Más allá de otro tipo de indagaciones biográficas, quizá el origen de El principito esté en los cuentos de hadas que le leía su madre al autor. En todo caso, como dice Frédéric Beigbeder en Último inventario antes de liquidación (2001), «el libro no está dirigido a los niños, sino a los que creen que han dejado de serlo. Es un panfleto contra la edad adulta y la gente racional, escrito con una tierna poesía, una sabiduría sencilla (…) y una fingida inocencia que, en realidad, esconde un humor irónico y una conmovedora melancolía».
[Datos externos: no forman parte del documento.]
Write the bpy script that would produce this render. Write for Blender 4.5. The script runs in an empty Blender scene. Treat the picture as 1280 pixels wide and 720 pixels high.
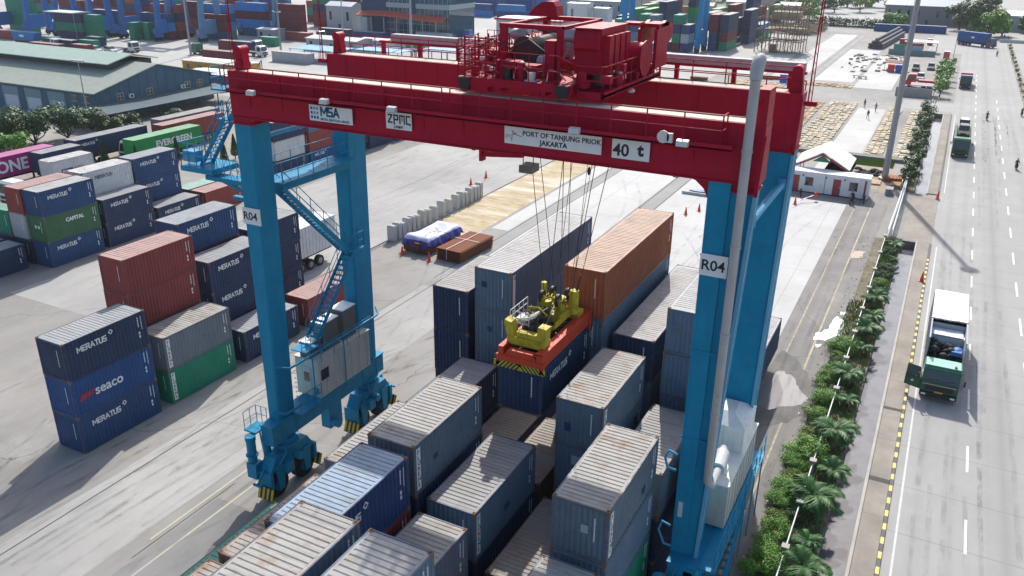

La vida que merece ser vivida
Dentro de esa mayoría de lectores que admira al escritor francés por El principito hay una minoría que siente devoción por el resto de su obra. La mística de volar, el vértigo de cada misión, la épica de vivir entre el cielo y el suelo, la cercanía de la muerte… Todo esto y mucho más le sirvió a Saint-Exupéry para completar libros tan notables como Correo del Sur (1928), Vuelo nocturno (1931) y Piloto de guerra (1942).
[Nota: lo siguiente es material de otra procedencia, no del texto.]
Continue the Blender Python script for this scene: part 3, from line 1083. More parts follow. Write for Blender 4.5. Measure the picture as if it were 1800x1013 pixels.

La novela que dejó inacabada, Ciudadela, nos facilita hoy una radiografía aún más precisa de su espíritu. En ella se sobreponen la voz del piloto y la de un narrador bereber que observa cómo crece el desierto. El resultado es un texto casi religioso, en el cual van articulándose los grandes temas que conmovieron a Saint-Exupéry: el viaje, la divinidad, la ensoñación y el amor.
Como si escribiera desde el Valhalla de los aviadores, despliega en esta obra un humanismo atemporal. «Porque se me ha revelado ‒nos dice el jefe bereber de Ciudadela‒ que el hombre e en todo semejante a la ciudadela. Destruye los muros para asegurarse la libertad; pero ya es solo una fortaleza desmantelada, y abierta a las estrellas. Entonces comienza la angustia de no ser. (…) Ciudadela, te construiré en el corazón de los hombres. (…) ¡Ciudadela! Te he, pues, construido como un navío. Te he clavado, aparejado, después abandonado en el tiempo, que es un viento favorable. ¡Navío de los hombres sin el cual perderían la eternidad!».
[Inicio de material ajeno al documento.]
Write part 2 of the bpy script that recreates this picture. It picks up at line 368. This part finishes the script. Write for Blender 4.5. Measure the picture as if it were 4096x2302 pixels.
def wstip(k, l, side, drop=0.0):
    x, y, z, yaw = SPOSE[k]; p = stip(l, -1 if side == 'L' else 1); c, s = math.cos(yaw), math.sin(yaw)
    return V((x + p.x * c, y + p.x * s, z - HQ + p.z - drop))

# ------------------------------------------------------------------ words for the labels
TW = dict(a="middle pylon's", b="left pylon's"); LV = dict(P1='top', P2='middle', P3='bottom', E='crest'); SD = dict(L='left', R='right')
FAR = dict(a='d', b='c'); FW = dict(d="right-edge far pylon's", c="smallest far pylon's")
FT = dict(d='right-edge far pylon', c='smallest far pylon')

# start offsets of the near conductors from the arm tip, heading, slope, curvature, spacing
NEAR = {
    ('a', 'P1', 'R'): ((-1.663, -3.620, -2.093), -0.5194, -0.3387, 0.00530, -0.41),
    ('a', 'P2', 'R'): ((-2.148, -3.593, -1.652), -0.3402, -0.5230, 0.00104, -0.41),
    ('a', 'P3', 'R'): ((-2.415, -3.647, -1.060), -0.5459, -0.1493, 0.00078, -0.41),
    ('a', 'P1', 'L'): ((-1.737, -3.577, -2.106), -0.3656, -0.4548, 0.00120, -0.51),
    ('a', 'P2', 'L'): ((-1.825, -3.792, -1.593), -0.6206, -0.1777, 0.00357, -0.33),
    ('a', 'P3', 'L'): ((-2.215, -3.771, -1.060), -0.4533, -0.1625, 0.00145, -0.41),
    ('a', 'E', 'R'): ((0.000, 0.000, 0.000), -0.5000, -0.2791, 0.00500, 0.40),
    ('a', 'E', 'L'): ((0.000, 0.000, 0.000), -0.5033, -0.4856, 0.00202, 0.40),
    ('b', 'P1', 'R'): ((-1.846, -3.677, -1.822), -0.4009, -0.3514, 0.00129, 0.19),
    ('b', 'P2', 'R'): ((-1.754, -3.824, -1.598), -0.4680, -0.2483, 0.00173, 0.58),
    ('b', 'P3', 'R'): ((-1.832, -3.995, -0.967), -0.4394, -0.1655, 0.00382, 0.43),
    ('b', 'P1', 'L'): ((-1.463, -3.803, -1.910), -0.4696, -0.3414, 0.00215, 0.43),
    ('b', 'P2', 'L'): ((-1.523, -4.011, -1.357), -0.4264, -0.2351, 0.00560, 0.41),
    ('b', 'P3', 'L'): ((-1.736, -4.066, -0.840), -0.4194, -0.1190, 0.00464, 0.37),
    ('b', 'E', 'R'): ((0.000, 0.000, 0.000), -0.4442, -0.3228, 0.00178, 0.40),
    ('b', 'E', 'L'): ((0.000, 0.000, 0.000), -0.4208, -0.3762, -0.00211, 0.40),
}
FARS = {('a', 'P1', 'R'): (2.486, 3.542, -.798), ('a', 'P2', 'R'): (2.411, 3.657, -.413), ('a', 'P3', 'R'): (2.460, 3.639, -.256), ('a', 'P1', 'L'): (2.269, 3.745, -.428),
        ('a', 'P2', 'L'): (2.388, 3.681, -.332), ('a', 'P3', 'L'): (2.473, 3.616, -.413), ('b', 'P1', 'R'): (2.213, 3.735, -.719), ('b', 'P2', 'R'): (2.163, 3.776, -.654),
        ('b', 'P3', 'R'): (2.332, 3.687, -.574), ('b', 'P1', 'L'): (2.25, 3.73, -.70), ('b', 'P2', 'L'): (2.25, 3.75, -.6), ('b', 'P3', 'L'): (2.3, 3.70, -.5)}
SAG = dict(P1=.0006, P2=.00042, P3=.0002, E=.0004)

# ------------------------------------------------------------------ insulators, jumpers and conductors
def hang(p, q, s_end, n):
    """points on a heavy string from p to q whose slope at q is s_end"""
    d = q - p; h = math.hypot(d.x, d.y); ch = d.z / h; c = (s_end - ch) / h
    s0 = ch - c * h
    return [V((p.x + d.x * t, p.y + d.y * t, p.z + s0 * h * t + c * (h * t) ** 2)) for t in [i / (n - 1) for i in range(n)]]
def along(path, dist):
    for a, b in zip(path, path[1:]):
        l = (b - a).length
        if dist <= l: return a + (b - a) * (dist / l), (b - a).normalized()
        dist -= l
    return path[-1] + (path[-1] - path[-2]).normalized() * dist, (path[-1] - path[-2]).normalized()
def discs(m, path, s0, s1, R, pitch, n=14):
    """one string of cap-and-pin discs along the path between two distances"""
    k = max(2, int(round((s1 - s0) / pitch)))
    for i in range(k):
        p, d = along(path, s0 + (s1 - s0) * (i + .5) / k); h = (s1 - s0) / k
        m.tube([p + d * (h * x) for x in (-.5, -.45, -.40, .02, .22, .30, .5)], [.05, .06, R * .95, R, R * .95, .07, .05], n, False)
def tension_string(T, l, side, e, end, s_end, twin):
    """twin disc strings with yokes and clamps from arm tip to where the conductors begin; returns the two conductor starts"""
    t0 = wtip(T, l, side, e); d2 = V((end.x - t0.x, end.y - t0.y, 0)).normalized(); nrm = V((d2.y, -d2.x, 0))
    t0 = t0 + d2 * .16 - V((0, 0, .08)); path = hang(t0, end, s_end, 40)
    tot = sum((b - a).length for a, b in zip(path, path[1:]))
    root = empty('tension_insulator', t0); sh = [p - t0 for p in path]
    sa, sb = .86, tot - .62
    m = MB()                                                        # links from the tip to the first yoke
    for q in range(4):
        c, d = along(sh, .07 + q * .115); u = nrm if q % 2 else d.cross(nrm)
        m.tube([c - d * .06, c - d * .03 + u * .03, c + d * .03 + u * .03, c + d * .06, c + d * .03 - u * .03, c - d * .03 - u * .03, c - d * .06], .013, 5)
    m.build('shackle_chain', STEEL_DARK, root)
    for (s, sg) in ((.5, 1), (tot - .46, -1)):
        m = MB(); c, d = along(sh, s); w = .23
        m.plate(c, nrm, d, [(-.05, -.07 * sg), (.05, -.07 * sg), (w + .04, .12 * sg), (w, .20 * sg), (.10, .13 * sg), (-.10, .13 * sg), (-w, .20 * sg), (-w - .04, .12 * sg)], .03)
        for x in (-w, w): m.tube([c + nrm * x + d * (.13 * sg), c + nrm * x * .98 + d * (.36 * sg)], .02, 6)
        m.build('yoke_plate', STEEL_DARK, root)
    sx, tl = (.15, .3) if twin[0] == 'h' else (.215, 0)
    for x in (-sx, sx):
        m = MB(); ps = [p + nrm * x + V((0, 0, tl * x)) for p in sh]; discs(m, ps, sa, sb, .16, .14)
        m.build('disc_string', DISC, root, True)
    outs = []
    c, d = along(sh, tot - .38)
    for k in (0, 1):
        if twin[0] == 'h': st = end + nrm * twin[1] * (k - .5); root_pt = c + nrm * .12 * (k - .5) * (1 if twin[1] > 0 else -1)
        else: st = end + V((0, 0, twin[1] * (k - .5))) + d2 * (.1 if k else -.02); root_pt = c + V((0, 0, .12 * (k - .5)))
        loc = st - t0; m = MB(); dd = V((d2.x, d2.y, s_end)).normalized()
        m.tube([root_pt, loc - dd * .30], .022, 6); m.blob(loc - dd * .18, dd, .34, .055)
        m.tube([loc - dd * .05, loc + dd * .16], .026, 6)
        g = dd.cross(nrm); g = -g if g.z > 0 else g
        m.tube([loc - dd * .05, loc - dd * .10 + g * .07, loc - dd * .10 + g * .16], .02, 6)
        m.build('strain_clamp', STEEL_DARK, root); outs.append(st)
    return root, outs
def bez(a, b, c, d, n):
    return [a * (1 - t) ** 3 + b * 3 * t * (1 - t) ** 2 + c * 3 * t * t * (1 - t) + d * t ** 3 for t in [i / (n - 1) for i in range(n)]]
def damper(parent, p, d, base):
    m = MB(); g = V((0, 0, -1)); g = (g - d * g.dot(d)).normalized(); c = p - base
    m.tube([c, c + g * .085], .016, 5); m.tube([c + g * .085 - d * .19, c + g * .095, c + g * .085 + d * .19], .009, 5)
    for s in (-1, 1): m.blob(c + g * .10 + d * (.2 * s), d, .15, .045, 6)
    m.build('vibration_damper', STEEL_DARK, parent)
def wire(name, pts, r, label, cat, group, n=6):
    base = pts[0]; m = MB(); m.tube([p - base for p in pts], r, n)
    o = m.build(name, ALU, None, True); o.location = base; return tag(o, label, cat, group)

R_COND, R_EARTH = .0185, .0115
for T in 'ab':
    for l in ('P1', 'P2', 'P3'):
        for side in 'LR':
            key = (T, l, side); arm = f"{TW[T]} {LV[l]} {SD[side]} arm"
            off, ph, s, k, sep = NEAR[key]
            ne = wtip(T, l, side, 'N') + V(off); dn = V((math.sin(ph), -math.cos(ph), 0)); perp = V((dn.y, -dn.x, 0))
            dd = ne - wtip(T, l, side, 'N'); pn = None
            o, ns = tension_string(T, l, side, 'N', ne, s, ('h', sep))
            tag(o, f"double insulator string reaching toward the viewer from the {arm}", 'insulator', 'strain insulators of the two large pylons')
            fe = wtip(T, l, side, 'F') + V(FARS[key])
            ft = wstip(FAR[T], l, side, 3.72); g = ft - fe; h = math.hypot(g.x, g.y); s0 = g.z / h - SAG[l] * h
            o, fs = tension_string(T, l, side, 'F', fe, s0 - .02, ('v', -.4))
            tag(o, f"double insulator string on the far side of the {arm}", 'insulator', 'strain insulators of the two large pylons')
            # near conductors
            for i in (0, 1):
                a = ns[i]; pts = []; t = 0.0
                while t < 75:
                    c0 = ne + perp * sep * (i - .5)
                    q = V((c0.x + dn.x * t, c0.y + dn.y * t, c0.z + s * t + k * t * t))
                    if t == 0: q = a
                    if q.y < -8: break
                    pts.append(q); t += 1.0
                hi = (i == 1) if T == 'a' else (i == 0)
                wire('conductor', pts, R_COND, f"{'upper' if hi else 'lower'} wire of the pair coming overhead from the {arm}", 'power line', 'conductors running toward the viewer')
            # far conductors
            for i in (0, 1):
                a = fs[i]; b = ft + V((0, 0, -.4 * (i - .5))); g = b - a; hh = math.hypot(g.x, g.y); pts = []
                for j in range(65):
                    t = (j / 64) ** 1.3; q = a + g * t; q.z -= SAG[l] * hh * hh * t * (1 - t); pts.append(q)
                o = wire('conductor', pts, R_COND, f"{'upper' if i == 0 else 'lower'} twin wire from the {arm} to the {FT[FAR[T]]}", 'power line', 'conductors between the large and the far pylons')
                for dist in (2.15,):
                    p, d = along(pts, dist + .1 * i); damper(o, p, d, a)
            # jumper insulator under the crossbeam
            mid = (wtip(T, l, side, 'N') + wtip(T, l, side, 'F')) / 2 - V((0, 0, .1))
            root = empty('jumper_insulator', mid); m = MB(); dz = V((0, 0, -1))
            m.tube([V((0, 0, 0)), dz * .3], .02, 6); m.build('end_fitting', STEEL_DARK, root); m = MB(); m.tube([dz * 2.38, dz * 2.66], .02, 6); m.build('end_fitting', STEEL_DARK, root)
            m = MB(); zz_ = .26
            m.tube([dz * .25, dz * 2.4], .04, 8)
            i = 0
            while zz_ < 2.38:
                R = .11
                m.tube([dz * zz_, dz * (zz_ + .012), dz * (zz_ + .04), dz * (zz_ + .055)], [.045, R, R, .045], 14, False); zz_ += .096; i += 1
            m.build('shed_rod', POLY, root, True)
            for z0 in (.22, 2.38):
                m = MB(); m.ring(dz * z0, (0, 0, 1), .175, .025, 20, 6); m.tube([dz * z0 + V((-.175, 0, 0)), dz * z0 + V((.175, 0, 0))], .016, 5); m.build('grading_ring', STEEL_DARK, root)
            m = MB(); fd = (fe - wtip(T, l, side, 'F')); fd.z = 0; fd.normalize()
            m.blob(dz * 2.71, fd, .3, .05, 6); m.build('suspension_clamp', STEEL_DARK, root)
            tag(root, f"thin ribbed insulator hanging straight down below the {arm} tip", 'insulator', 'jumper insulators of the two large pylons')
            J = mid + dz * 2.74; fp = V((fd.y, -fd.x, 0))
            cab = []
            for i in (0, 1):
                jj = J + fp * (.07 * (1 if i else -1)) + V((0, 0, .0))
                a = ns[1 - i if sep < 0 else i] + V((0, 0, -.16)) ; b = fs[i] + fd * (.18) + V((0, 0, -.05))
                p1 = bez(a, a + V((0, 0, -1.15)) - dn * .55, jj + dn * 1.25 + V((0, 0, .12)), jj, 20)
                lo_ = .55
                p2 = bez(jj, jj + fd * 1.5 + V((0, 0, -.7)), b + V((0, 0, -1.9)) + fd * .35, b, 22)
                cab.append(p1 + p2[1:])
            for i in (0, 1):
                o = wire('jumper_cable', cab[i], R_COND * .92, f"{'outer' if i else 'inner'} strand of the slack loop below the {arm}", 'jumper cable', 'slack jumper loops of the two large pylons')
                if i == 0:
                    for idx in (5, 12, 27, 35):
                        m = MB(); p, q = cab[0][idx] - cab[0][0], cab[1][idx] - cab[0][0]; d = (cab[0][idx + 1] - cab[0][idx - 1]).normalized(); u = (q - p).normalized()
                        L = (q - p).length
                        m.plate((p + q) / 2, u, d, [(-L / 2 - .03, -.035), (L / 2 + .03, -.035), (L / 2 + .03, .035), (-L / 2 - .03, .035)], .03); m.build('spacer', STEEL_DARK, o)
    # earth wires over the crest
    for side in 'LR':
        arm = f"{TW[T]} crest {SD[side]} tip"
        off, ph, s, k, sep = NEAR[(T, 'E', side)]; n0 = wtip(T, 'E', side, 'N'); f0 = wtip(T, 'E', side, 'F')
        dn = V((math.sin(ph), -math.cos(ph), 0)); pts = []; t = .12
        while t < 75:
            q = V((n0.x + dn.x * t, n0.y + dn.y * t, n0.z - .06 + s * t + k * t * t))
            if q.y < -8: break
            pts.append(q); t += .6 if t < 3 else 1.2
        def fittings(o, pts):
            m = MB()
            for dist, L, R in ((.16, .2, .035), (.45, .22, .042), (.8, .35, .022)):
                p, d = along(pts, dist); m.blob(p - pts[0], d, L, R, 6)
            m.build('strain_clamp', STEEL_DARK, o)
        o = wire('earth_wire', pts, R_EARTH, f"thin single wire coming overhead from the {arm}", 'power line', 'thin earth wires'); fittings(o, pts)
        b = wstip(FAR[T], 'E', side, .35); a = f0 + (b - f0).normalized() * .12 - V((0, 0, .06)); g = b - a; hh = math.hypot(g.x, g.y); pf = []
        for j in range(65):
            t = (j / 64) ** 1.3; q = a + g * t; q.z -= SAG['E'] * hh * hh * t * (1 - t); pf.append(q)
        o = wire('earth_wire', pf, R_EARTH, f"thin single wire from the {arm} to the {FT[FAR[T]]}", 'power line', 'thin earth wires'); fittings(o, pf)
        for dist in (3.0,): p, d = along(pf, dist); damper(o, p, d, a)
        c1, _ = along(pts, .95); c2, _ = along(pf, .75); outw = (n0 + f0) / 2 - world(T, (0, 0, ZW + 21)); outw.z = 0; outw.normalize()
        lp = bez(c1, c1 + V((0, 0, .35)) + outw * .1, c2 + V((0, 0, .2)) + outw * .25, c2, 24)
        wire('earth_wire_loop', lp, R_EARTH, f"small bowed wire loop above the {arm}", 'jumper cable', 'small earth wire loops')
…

Tanto Ciudadela como otro libro autobiográfico, Tierra de los hombres (1939), parecen escritos por un autor de otra época, mitad monje, mitad aventurero. En este sentido, cabe preguntarse qué pensaría hoy el escritor de la incansable explotación comercial de su obra, convertida ya en una franquicia millonaria.
Desde que fue creada en 2009, la Fondation Antoine de Saint-Exupéry pour la Jeunesse comercializa infinidad de licencias para todo tipo de adornos, souvenirs, juguetes y complementos. A ese negocio de alrededor de 10.000 productos derivados de El principito ‒ahí es nada‒ debemos añadir un gran parque temático, Le Parc du Petit Prince, con 30 atracciones que reproducen distintos episodios del libro.
Toda esa oferta de consumo, ocio y lujo es lo bastante buena como para que uno casi llegue a olvidarse del idealismo que caracterizó al escritor durante su breve paso por la Tierra. «General, solo hay un problema, solo uno en el mundo. ‒afirmaba en Lettre au général X (1944)‒. Para devolver a los hombres el sentido espiritual, las preocupaciones espirituales, haz llover sobre ellos algo así como un canto gregoriano. ¡No se puede vivir de neveras, política, balances y crucigramas! Ya no podemos vivir sin poesía, color o amor. Con solo escuchar una canción popular del siglo XV, se puede ver en qué medida vamos cuesta abajo. (…) El hombre que se alimenta de cultura prefabricada, de cultura estándar, como se alimenta de heno a los bueyes. Este es el hombre de hoy».